Fouad Boussouf : En effet, j’ai cherché et trouvé des danseurs qui sont des interprètes, au-delà d’être des artistes chorégraphiques. Les gestes du quotidien permettent de donner à voir comment le temps prend possession des corps et comment il arrive à les amener dans des postures improbables. Pendant les répétitions nous avions l’impression que si nous allions continuer à ce rythme, certains corps allaient être totalement déformés, comme si une transformation réelle était en cours, et nous nous sommes projetés dans l’avenir, vers 2200, avec tout l’impact du temps sur le corps.

Juliette Deschamps : Ce qui me touche énormément dans le travail de Fouad et ses danseurs, c’est la dimension humoristique, de fantaisie et de drôlerie, dans quelque chose qui est extrêmement sérieux mais qui ne se prend jamais au sérieux. Ils osent, ils essayent, et ils sont dans un rapport  au burlesque et à la dérision. À la première répétition à laquelle j’ai assisté, j’ai éclaté de rire.

DCH : Fouad, vous réunissez pour cette pièce des références comme Chaplin et les gestes du quotidien qui ont été introduits en danse contemporaine par Yvonne Rainer dans les sixties. Si on ajoute le hip hop, né aux Etats-Unis, ça fait beaucoup de références américaines...

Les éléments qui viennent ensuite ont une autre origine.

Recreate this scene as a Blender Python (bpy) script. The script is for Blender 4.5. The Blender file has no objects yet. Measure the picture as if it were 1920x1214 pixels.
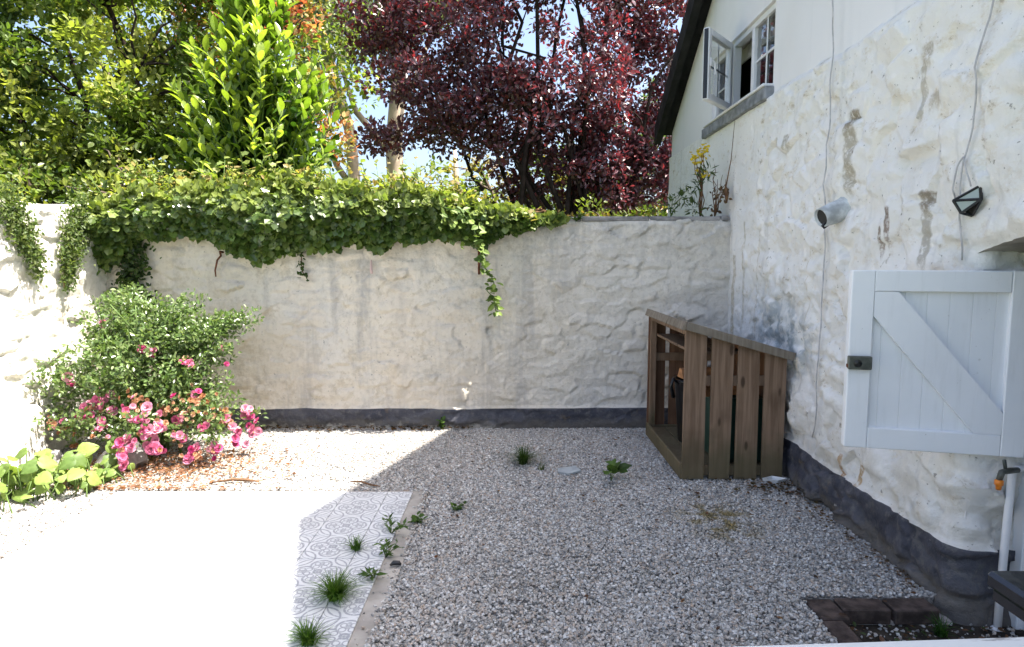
import bpy, math, random
import numpy as np
from mathutils import Vector, Matrix, Euler
R = math.radians
sc = bpy.context.scene
col = sc.collection

# ------------------------------------------------------------------ camera, sky, sun, exposure
cam_d = bpy.data.cameras.new('camera')
cam_d.sensor_width = 36; cam_d.lens = 22.5; cam_d.clip_start = 0.05; cam_d.clip_end = 900
cam = bpy.data.objects.new('camera', cam_d); col.objects.link(cam)
cam.location = (0, 0, 1.65)
cam.rotation_euler = (R(90 - 5.57), 0, 0)
sc.camera = cam

SUN_EL = R(65.0); SUN_K = -0.15                    # sun stands to the right (+X), a touch to the camera's side
sun_dir = Vector((math.cos(math.atan(SUN_K)) * math.cos(SUN_EL), math.sin(math.atan(SUN_K)) * math.cos(SUN_EL), math.sin(SUN_EL)))
w = bpy.data.worlds.new('World'); sc.world = w; w.use_nodes = True
nt = w.node_tree
sky = nt.nodes.new('ShaderNodeTexSky'); sky.sky_type = 'NISHITA'; sky.sun_disc = False
sky.sun_elevation = SUN_EL
sky.sun_rotation = math.atan2(sun_dir.x, sun_dir.y)
sky.air_density = 0.85; sky.dust_density = 4.0; sky.ozone_density = 1.0
bg = nt.nodes['Background']; bg.inputs[1].default_value = 0.118
nt.links.new(sky.outputs[0], bg.inputs[0])
sd = bpy.data.lights.new('sun', 'SUN'); sd.energy = 5.0; sd.angle = R(0.55); sd.color = (1.0, 0.95, 0.87)
sun = bpy.data.objects.new('sun', sd); col.objects.link(sun)
sun.rotation_euler = sun_dir.to_track_quat('Z', 'Y').to_euler(); sun.location = (6, 0, 12)
sc.view_settings.view_transform = 'Standard'; sc.view_settings.look = 'None'
sc.view_settings.gamma = 1; sc.view_settings.exposure = 1.8
try: sc.view_settings.use_curve_mapping = False
except Exception: pass
sc.cycles.max_bounces = 5; sc.cycles.diffuse_bounces = 3; sc.cycles.glossy_bounces = 2; sc.cycles.transmission_bounces = 4; sc.cycles.transparent_max_bounces = 4

# ------------------------------------------------------------------ node helper
class NT:
    def __init__(s, name):
        s.mat = bpy.data.materials.new(name); s.mat.use_nodes = True
        s.t = s.mat.node_tree; s.n = s.t.nodes; s.bsdf = s.n['Principled BSDF']; s.out = s.n['Material Output']
        s._co = None
    def new(s, ty, **k):
        n = s.n.new(ty)
        for a, b in k.items(): setattr(n, a, b)
        return n
    def put(s, sock, v):
        if isinstance(v, bpy.types.NodeSocket): s.t.links.new(v, sock)
        elif isinstance(v, (tuple, list)):
            v = tuple(v)
            if sock.type == 'RGBA' and len(v) == 3: v = v + (1,)
            sock.default_value = v
        else: sock.default_value = v
    def m(s, op, a, b=None, c=None, clamp=False):
        n = s.new('ShaderNodeMath', operation=op); n.use_clamp = clamp
        s.put(n.inputs[0], a)
        if b is not None: s.put(n.inputs[1], b)
        if c is not None: s.put(n.inputs[2], c)
        return n.outputs[0]
    def add(s, a, b): return s.m('ADD', a, b)
    def sub(s, a, b): return s.m('SUBTRACT', a, b)
    def mul(s, a, b): return s.m('MULTIPLY', a, b)
    def mx(s, a, b): return s.m('MAXIMUM', a, b)
    def mn(s, a, b): return s.m('MINIMUM', a, b)
    def step(s, v, lo, hi, smooth=True):
        n = s.new('ShaderNodeMapRange', interpolation_type='SMOOTHSTEP' if smooth else 'LINEAR')
        s.put(n.inputs[0], v); s.put(n.inputs[1], lo); s.put(n.inputs[2], hi); n.inputs[3].default_value = 0; n.inputs[4].default_value = 1
        return n.outputs[0]
    def mix(s, f, a, b, mode='MIX'):
        n = s.new('ShaderNodeMix', data_type='RGBA', blend_type=mode)
        s.put(n.inputs[0], f); s.put(n.inputs[6], a); s.put(n.inputs[7], b)
        return n.outputs[2]
    def coord(s, kind='Object'):
        if s._co is None: s._co = s.new('ShaderNodeTexCoord')
        return s._co.outputs[kind]
    def pos(s):
        return s.new('ShaderNodeNewGeometry').outputs['Position']
    def sep(s, v):
        n = s.new('ShaderNodeSeparateXYZ'); s.put(n.inputs[0], v); return n.outputs
    def scale(s, v, sc3, loc=(0, 0, 0), rot=(0, 0, 0)):
        n = s.new('ShaderNodeMapping'); s.put(n.inputs[0], v); n.inputs[1].default_value = loc; n.inputs[2].default_value = rot; n.inputs[3].default_value = sc3
        return n.outputs[0]
    def noise(s, v, sc_, det=3, rough=.55, dist=0, out=0):
        n = s.new('ShaderNodeTexNoise'); s.put(n.inputs['Vector'], v); n.inputs['Scale'].default_value = sc_
        n.inputs['Detail'].default_value = det; n.inputs['Roughness'].default_value = rough; n.inputs['Distortion'].default_value = dist
        return n.outputs[out]
    def voro(s, v, sc_, feature='F1'):
        n = s.new('ShaderNodeTexVoronoi', feature=feature); s.put(n.inputs['Vector'], v); n.inputs['Scale'].default_value = sc_
        return n.outputs
    def ramp(s, v, stops, interp='LINEAR'):
        n = s.new('ShaderNodeValToRGB'); s.put(n.inputs[0], v); e = n.color_ramp; e.interpolation = interp
        while len(e.elements) < len(stops): e.elements.new(.5)
        for el, (p, c) in zip(e.elements, stops): el.position = p; el.color = tuple(c) + (1,)
        return n.outputs[0]
    def bump(s, h, strength=.3, dist=.01):
        n = s.new('ShaderNodeBump'); n.inputs['Strength'].default_value = strength; n.inputs['Distance'].default_value = dist
        s.put(n.inputs['Height'], h); s.put(s.bsdf.inputs['Normal'], n.outputs[0]); return n.outputs[0]
    def done(s, color=None, rough=.7, spec=.3, metal=0):
        if color is not None: s.put(s.bsdf.inputs['Base Color'], color)
        s.put(s.bsdf.inputs['Roughness'], rough); s.put(s.bsdf.inputs['Specular IOR Level'], spec); s.put(s.bsdf.inputs['Metallic'], metal)
        return s.mat

def plain(name, c, rough=.6, spec=.4, metal=0, var=.12, scale=9, bump=.15):
    n = NT(name); v = n.coord('Object'); q = n.noise(v, scale, 4)
    f = n.step(q, .3, .7)
    n.bump(n.noise(v, scale * 6, 3), bump, .004)
    return n.done(n.mix(f, tuple(x * (1 - var) for x in c), tuple(min(1, x * (1 + var)) for x in c)), rough, spec, metal)

# limewashed masonry ------------------------------------------------
def stain(n, y, z, wob, y0, hw, ztop, zbot, soft=.05):
    dy = n.m('ABSOLUTE', n.sub(n.add(y, wob), y0))
    a = n.sub(1, n.step(dy, hw * .35, hw * 1.25))
    b = n.mul(n.step(z, zbot - soft * 2, zbot + soft * 2), n.sub(1, n.step(z, ztop - .01, ztop + .03)))
    return n.mul(a, b)

def limewash(name, axis, base=(.72, .655, .55), kind='back'):
    n = NT(name); p = n.pos(); X, Y, Z = n.sep(p)
    u = X if axis == 'x' else Y
    big = n.noise(p, .9, 4); med = n.noise(p, 3.2, 5, .6); fine = n.noise(p, 16, 5, .65)
    streak = n.noise(n.scale(p, (7, 7, .55)), 1.0, 4, .6)
    c = base
    if kind == 'house':
        oc = n.noise(n.scale(p, (1, 1, 1.5)), 7, 8, .72); c = n.mix(n.mul(n.step(oc, .54, .62), .42), c, (.70, .62, .49)); c = n.mix(n.mul(n.step(oc, .63, .67), .65), c, (.42, .35, .25))
    else: c = n.mix(n.mul(n.step(n.noise(p, 5.5, 8, .72), .50, .62), .5), c, (.55, .47, .34))            # ochre bloom
    c = n.mix(n.mul(n.step(big, .48, .7), .35), c, (.70, .69, .66))
    c = n.mix(n.mul(n.step(streak, .55, .78), .5), c, (.50, .49, .46))          # rain streaks
    spots = n.noise(p, 7.5, 6, .7)
    c = n.mix(n.mul(n.step(spots, .63, .72), .75), c, (.36, .31, .24))          # bare stone showing
    tiny = n.noise(p, 30, 3, .6)
    c = n.mix(n.mul(n.step(tiny, .66, .72), .7), c, (.22, .2, .17))
    if kind == 'back':
        wob = n.mul(n.sub(n.noise(p, 2.2, 3), .5), .5)
        topg = n.step(n.add(Z, wob), 1.55, 2.1)
        c = n.mix(n.mul(n.mul(topg, n.step(n.noise(n.scale(p, (4, 4, 1.2)), 2, 7, .72), .38, .62)), .8), c, (.30, .29, .275))                         # weathering under the coping
        c = n.mix(n.mul(n.step(n.noise(n.scale(p, (3.2, 3, .35)), 1.3, 5, .65), .48, .68), .62), c, (.36, .345, .325))
        c = n.mix(n.mul(n.step(n.noise(n.scale(p, (1.2, 1, 3.2)), 2.6, 6, .7), .52, .66), .4), c, (.44, .42, .385))
        c = n.mix(n.mul(n.mul(n.step(spots, .56, .66), n.step(Z, 1.95, 2.1)), .8), c, (.12, .115, .1))
        c = n.mix(n.mul(n.step(X, -.2, 1.2), .5), c, (.70, .67, .615))
        gr = n.noise(p, 22, 8, .75); c = n.mix(n.mul(n.step(gr, .50, .66), .35), c, (.40, .37, .32)); c = n.mix(n.mul(n.step(gr, .52, .34), .3), c, (.78, .74, .67))
        warm = n.mul(n.sub(1, n.step(X, -.8, .6)), n.step(n.noise(p, 1.6, 4), .42, .62))
        c = n.mix(n.mul(warm, .4), c, (.72, .62, .49))
    if kind == 'house':
        wob = n.mul(n.sub(n.noise(p, 7, 5, .65), .5), .03)
        def st(col_, f, *a):
            nonlocal c
            mk = n.add(stain(n, Y, Z, wob, *a), n.mul(n.sub(n.noise(n.scale(p, (14, 14, 5)), 2, 6, .7), .5), 1.3))
            c = n.mix(n.mul(n.mul(n.step(mk, .30, .95), n.step(n.noise(p, 26, 6, .7), .30, .55)), n.mul(f * .85, n.step(stain(n, Y, Z, 0, *a), .02, .6))), c, col_)
        st((.36, .31, .22), .9, 4.04, .07, 2.56, 2.05)
        st((.27, .22, .15), .9, 4.05, .075, 2.57, 2.46)
        st((.36, .32, .25), .85, 3.27, .045, 1.99, 1.60)
        st((.24, .19, .13), .9, 3.28, .05, 2.0, 1.9)
        st((.16, .09, .05), .95, 3.61, .028, 1.95, 1.72)
        st((.20, .13, .08), .95, 3.67, .025, 1.84, 1.66)
        st((.34, .27, .16), .8, 3.36, .07, 2.74, 2.62)
        st((.38, .33, .24), .7, 3.38, .03, 2.66, 2.35)
        st((.30, .25, .16), .8, 4.99, .05, 2.6, 2.48)
        st((.36, .28, .17), .7, 3.27, .07, 2.48, 2.40)
        st((.42, .20, .04), 1.0, 3.97, .028, .42, .25)
        st((.42, .25, .08), 1.0, 3.78, .035, .41, .24)
        st((.5, .42, .28), .5, 4.55, .012, 1.85, .95)
        st((.42, .36, .24), .6, 5.85, .03, 2.0, 1.0)
        st((.40, .33, .2), .7, 6.12, .06, 1.7, .85)
        st((.45, .37, .24), .5, 5.5, .015, 1.9, .9)
        # mildew above the log store
        d = n.m('SQRT', n.add(n.m('POWER', n.m('DIVIDE', n.sub(Y, 4.95), .75), 2), n.m('POWER', n.m('DIVIDE', n.sub(Z, 1.05), .38), 2)))
        mil = n.mul(n.sub(1, n.step(d, .35, 1.1)), n.step(n.noise(p, 8, 5, .65), .42, .6))
        c = n.mix(n.mul(mil, .8), c, (.33, .37, .39))
        low = n.mul(n.sub(1, n.step(Z, .3, .8)), n.step(med, .4, .62))
        c = n.mix(n.mul(low, .45), c, (.50, .44, .33))
    h = n.add(n.mul(med, .5), n.mul(fine, .35))
    n.bump(n.add(n.mul(h, 1.2), n.mul(n.noise(p, 11, 7, .7), .9)), .75, .03)
    return n.done(c, .85, .15)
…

Fouad Boussouf : Certes, mais les sources du hip hop se trouvent en Afrique. Ce qui m’intéresse en particulier, c’est le vocabulaire du hip hop, qui n’a jamais été fixe. Il est en évolution permanente. Il est né dans les années 1970 avec cet environnement urbain et les nouvelles technologies de l’époque, comme le magnétoscope, dans un univers déjà caractérisé par l’accélération, au métro qui passe très vite. Quand on regarde les danseurs dans leurs passe-passe et leurs slow-motion, la référence au temps et à la vitesse est fondamentale. À l’heure actuelle, on est soumis au virtuel  qui va encore plus vite et qui dépasse même la notion de vitesse visible. La danse hip hop s’en nourrit et je pense pour ma part qu’elle est la danse la plus « contemporaine » qui soit.